To show unlawful monopolization under section 2 of the Sherman Act, Epic must show: “(a) the possession of monopoly power in the relevant market; (b) the willful acquisition or maintenance of that power; and (c) causal antitrust injury.” Unsurprisingly, the parties continue to completely disagree about what the “relevant market” is. Epic contends that the relevant product market is the market for distribution of apps on the iOS platform; whereas Apple takes the position that the relevant market includes competing platforms where Epic also exploits Fortnite (i.e., including Xbox, Playstation, Switch, PC, and tablets). Refusing to adopt either party’s definition, the court punts yet again, concluding that “the market definition rests on factual questions regarding the nature of the iOS market as a whole” including:
how many iOS users own multiple devices;
how many iOS users would switch to another device in response to a price increase; and
how many producers can afford to forego iOS customers altogether.
The court chides both parties for failing to address these factual questions and for their respective assumptions about customers; i.e., that “Epic Games assumes all iOS customers are the same, and Apple assumes that only Epic Games customers are relevant.”
The court finds similar factual shortcomings in its analysis of Epic’s “tying” claim. Epic contends that Apple ties the iOS app distribution “product” to a separate “product” of the in-app purchase system. The court, however, concludes that Epic hasn’t shown (at least not yet) that the in-app purchase system is a separate and distinct service from iOS app distribution under antitrust law. In several places, the court says that more evidence is needed to reach a full conclusion and points, among other things, to “lack of evidence of ‘purchaser demand’” for in-app purchasing processing service separate from the integrated service of app distribution.

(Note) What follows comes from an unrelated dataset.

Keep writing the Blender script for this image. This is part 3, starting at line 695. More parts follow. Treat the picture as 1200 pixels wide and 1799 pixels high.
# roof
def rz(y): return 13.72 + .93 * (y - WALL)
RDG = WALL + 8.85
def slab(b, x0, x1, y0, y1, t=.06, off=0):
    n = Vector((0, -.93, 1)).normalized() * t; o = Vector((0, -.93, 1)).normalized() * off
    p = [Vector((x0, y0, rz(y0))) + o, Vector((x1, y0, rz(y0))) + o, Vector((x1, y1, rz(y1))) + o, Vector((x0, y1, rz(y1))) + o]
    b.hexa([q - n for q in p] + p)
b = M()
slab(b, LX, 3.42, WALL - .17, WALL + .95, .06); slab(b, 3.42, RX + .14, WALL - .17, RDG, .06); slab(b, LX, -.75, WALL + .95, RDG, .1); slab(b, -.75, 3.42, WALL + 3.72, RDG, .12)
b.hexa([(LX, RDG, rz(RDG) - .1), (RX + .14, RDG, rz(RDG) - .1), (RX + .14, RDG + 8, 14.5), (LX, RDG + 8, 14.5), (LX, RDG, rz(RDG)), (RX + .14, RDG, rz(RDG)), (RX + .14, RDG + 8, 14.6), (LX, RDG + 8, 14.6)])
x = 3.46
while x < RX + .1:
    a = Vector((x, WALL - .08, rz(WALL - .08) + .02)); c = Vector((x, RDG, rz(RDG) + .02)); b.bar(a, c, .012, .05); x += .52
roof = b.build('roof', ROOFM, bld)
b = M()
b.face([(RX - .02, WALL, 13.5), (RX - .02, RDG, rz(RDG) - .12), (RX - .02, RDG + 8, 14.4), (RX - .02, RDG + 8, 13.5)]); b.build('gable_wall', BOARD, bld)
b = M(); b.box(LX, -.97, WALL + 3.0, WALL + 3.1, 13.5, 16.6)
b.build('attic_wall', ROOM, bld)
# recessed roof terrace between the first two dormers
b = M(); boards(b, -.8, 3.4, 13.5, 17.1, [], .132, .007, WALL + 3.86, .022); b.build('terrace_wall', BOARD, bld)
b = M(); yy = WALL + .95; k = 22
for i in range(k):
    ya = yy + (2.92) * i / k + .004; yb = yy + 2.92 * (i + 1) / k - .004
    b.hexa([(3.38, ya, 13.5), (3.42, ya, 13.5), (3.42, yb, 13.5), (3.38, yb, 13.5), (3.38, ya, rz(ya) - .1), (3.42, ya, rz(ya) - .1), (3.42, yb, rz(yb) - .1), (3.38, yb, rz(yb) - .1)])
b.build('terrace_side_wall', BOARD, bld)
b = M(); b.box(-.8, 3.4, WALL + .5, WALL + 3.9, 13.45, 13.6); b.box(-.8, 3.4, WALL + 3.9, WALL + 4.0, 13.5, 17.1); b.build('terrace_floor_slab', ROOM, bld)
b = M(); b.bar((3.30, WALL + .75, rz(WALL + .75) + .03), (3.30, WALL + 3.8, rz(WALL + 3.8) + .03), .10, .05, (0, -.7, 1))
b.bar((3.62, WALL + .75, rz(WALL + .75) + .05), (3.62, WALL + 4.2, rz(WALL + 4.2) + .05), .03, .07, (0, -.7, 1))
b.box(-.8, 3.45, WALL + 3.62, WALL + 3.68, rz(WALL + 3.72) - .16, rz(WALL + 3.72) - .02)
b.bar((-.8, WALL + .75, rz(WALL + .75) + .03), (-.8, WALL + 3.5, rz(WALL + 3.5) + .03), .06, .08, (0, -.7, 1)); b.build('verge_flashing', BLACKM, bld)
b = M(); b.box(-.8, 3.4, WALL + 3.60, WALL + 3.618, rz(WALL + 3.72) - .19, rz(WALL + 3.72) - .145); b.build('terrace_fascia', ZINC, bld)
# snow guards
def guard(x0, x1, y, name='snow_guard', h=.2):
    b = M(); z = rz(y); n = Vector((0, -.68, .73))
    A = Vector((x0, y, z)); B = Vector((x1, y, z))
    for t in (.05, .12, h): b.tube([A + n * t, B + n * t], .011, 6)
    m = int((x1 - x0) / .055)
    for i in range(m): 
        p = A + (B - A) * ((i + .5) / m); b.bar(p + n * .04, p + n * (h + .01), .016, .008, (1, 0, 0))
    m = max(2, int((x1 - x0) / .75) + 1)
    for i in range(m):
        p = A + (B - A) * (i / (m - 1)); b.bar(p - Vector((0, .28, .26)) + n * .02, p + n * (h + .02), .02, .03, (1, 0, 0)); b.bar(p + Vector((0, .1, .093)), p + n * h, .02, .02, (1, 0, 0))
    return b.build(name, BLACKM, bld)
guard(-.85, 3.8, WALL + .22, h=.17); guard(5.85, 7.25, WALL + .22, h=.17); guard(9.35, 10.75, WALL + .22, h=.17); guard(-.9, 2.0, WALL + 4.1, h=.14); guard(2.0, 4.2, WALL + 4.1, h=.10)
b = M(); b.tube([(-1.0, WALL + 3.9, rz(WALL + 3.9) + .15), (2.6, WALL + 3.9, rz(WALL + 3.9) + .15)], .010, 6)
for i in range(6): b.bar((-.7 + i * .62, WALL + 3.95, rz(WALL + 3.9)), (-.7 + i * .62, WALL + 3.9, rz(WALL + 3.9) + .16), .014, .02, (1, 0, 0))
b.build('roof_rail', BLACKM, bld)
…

The court concludes that Epic raised “serious questions,” but failed to prove likelihood of success on the merits. Based on the court’s analysis of the remaining factors, this conclusion lets the court shift points on the “sliding scale” so that it can reach different outcomes on the two actions at issue: (1) making Apple put Fortnite back on the App Store (which the court doesn’t want to do); and (2) making Apple give Epic access to the tools necessary to continue development of Unreal Engine for iOS (which the court does want to do).
IRREPARABLE HARM
As in the TRO analysis, the court finds no irreparable harm with respect to Fortnite, but a strong showing with respect to the development tools for Unreal Engine. As to the former, the court says that Epic “cannot simply exclaim ‘monopoly’' to rewrite agreements giving itself unilateral benefit.” As to the latter, however, the court remains concerned about the harm to the hundreds of developers who use the Unreal Engine and have made significant investments in that technology.
BALANCE OF EQUITIES AND PUBLIC INTEREST
Again, as in the TRO, the court finds that both of these factors go one way with respect to forcing Apple to maintain Fortnite on the App Store, but the other way with respect to the Unreal Engine development. The court continues to worry about “Apple’s aggressive targeting of separate contracts” which “imperiled a thriving third-party developer ecosystem.”
FURTHER THOUGHTS
The court recognizes that this is incredibly difficult stuff. Both Epic and Apple have hired some of the best lawyers in the country; and both parties have hired world-class expert witnesses to tell the court diametrically opposed things about the economics involved and the relevant market. The court delicately balances how to preserve not only the status quo between the parties — but also the status quo for the hundreds of developers who use and rely on the Unreal Engine.
The jury trial in this case — now scheduled for next summer — will require adroitness in jury selection. Apple will want to pick a jury that sees real value in the security and stability that Apple provides when you buy and iPhone and use the App Store. Epic, by contrast, will want a jury who prioritizes the value of low cost and consumer choice.
A few weeks ago, I might have been a good juror for Epic, as someone who has always hated being forced to use a specific product or service if a better or cheaper alternative exists — even if the alternative is harder to use. More recently, though, I had to spend many weekend hours reformatting my hard drives, reinstalling windows, and tinkering with hardware drivers until I finally solved the mystery of why my PC kept getting BSOD errors. During those tiresome hours of troubleshooting, it occurred to me that something like that would never happen to my iPhone because of the fantastic security and stability it has. With that mindset, I might have made a great juror for Apple.
In any event, we’ll see if the case makes it to a jury trial next summer. Based on Epic’s other, extracurricular activities, such as forming a non-profit coalition against Apple’s policies, my money is on this case going the distance.